The lines beneath this instruction, from the first through the one containing "return (s2l(r), s2l(g), s2l(b), 1.0)", must be transcribed exactly; no other line belongs in the output.

Begin DATASET SECTION

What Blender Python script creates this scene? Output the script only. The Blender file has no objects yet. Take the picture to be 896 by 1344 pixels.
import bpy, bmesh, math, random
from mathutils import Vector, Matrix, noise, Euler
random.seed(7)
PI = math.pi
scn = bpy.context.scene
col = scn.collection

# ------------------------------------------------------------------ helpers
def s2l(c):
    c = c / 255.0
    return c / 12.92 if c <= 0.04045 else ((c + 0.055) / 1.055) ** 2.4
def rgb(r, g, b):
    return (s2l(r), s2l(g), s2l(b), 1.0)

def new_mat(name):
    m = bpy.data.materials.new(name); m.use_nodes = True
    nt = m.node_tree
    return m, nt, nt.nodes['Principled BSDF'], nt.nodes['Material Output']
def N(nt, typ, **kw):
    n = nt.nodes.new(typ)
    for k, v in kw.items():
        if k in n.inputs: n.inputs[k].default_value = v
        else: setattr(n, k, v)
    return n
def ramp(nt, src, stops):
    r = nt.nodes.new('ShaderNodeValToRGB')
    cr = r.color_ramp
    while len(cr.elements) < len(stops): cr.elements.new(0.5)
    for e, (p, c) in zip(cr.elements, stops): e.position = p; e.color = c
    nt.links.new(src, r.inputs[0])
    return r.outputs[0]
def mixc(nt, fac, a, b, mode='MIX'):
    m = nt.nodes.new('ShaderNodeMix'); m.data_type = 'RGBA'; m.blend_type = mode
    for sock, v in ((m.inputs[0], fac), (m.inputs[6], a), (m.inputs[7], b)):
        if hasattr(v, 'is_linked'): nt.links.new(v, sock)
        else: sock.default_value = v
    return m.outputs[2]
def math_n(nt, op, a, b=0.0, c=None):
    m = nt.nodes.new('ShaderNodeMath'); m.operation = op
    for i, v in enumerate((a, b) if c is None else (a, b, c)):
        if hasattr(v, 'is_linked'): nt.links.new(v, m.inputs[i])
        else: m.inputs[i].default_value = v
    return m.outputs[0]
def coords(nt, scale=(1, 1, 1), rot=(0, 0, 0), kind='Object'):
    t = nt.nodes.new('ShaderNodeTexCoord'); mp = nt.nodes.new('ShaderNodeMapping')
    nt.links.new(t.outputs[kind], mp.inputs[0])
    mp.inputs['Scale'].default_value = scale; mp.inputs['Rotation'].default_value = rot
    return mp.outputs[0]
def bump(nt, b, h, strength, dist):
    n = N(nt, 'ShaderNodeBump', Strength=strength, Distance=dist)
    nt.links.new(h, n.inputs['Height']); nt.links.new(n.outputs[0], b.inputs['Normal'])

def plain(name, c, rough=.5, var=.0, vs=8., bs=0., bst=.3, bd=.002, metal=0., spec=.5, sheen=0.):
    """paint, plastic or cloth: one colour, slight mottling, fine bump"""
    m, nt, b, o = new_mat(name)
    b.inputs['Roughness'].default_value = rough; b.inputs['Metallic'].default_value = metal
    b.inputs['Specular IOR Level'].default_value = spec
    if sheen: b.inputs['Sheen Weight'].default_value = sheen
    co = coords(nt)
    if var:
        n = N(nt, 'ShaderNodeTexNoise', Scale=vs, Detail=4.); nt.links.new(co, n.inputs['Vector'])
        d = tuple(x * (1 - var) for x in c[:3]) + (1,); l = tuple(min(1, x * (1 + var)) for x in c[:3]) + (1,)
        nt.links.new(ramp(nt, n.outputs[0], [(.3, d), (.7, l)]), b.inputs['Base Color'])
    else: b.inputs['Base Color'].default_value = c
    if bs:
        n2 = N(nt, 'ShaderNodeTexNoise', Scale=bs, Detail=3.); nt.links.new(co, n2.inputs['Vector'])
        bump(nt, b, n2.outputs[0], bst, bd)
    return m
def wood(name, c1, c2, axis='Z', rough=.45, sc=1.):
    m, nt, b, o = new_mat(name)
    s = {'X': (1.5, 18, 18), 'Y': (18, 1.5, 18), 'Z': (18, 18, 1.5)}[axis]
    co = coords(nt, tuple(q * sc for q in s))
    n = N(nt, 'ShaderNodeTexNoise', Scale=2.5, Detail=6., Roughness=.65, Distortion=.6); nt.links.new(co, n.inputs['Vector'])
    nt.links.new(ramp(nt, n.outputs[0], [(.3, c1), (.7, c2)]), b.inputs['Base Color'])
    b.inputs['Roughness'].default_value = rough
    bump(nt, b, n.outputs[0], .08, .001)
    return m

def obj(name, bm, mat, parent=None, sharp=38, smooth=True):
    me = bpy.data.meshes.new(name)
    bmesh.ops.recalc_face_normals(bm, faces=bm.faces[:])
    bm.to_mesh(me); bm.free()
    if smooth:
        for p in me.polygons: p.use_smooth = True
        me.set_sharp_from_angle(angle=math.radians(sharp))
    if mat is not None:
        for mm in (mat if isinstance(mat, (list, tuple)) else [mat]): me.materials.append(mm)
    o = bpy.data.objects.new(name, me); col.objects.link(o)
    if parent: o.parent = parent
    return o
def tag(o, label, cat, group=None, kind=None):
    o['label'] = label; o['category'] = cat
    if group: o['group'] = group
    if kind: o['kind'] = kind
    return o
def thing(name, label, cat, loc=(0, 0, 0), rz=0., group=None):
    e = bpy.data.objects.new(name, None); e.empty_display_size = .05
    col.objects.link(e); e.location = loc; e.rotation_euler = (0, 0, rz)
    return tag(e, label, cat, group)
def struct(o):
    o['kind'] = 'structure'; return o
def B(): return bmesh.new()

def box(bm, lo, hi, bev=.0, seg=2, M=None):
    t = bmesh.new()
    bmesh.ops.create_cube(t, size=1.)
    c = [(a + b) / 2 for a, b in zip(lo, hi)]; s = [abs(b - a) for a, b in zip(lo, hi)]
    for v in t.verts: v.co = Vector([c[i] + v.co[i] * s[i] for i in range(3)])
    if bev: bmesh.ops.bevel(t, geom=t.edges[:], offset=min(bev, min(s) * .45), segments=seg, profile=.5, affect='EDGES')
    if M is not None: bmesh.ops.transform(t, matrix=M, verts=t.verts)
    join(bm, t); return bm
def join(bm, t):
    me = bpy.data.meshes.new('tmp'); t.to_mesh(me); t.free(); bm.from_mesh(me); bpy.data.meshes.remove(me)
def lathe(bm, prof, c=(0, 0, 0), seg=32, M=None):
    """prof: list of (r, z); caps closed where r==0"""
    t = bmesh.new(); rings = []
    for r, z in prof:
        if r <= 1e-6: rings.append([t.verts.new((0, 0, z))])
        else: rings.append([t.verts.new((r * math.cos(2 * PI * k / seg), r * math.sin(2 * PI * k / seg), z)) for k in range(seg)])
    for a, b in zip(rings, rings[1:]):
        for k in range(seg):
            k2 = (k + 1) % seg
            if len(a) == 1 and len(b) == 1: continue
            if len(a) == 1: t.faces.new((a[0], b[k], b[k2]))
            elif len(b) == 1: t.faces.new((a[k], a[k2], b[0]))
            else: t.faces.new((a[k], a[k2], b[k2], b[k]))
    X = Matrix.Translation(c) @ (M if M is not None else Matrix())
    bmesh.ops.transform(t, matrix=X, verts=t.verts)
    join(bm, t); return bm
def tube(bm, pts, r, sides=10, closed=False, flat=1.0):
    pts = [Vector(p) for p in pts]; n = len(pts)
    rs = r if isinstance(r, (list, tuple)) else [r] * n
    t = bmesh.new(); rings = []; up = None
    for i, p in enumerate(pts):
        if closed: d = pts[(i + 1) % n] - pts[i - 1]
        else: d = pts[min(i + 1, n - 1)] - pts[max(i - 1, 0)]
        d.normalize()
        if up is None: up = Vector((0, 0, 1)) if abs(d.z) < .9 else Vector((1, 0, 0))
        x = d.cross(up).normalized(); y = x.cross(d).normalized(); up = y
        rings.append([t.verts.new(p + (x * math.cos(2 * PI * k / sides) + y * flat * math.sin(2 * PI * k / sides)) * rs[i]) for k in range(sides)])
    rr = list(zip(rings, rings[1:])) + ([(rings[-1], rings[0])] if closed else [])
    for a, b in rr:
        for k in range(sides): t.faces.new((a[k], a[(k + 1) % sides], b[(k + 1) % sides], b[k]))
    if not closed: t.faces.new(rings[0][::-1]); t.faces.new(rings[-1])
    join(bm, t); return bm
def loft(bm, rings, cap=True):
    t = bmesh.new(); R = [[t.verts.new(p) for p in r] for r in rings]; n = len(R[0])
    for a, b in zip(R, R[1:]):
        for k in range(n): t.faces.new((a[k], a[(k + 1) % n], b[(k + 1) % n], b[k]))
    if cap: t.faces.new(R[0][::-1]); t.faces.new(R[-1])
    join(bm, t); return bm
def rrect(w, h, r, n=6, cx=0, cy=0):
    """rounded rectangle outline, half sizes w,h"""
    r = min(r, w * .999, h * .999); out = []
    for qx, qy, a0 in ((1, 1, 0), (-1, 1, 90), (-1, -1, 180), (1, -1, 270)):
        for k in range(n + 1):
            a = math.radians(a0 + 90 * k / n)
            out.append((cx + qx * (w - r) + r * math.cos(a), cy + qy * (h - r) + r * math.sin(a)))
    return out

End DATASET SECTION

■ EXERCISE RESULT ■
What Blender Python script creates this scene? Output the script only. The Blender file has no objects yet. Take the picture to be 896 by 1344 pixels.
import bpy, bmesh, math, random
from mathutils import Vector, Matrix, noise, Euler
random.seed(7)
PI = math.pi
scn = bpy.context.scene
col = scn.collection

# ------------------------------------------------------------------ helpers
def s2l(c):
    c = c / 255.0
    return c / 12.92 if c <= 0.04045 else ((c + 0.055) / 1.055) ** 2.4
def rgb(r, g, b):
    return (s2l(r), s2l(g), s2l(b), 1.0)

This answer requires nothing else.